Post wyrabia w nas także silną wolę, tak bardzo potrzebną do zwalczania pokus, do ukrócenia naszych egoistycznych zachcianek. Post wyrabia w nas duchową wolność. I dlatego w okresie Wielkiego Postu Kościół wzywa nas do podjęcia tego trudu wyjścia na pustynie i przyglądnięcia się, jak wygląda moje wnętrze i co jeszcze powinienem i mogę zmienić, co zrobić, by bardziej jeszcze stać się podobnym do mojego Mistrza.

Z Ofiary Chrystusa mamy czerpać natchnienie i moc do każdej ludzkiej ofiary – do oddania naszego życia, do gotowości poświęcenia się dla innych, do umiejętności wychodzenia z siebie, by służyć braciom, aby widzieć w nich cierpiącego Chrystusa i w ten sposób rozszerzać swoją własną duszę, gotową do poświęceń, wyrzeczeń i ofiar.

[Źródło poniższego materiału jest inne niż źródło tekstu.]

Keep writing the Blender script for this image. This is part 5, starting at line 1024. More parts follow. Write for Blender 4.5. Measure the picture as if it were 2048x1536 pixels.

Przez to wzrasta w nas człowiek Boży, wolny od zapatrzenia w siebie, od samolubstwa, egoizmu i kręcenia się wokół swojej osoby. Każda ofiara oznacza przezwyciężenie siebie Ma to miejsce w skali indywidualnej, rodzinnej, społecznej, narodowej a nawet politycznej. Wszędzie człowiek musi przekraczać siebie. A chociaż swoja godnością i nieśmiertelnością przekracza i przerasta wszelkie formy społeczności, to jednak z woli Stwórcy nieustannie potrzebuje związku z każdą z nich. Owszem, człowiek tworzy coraz to nowe społeczności aby jeszcze doskonalej rozwijać i kształtować swoją osobowość w służbie braciom.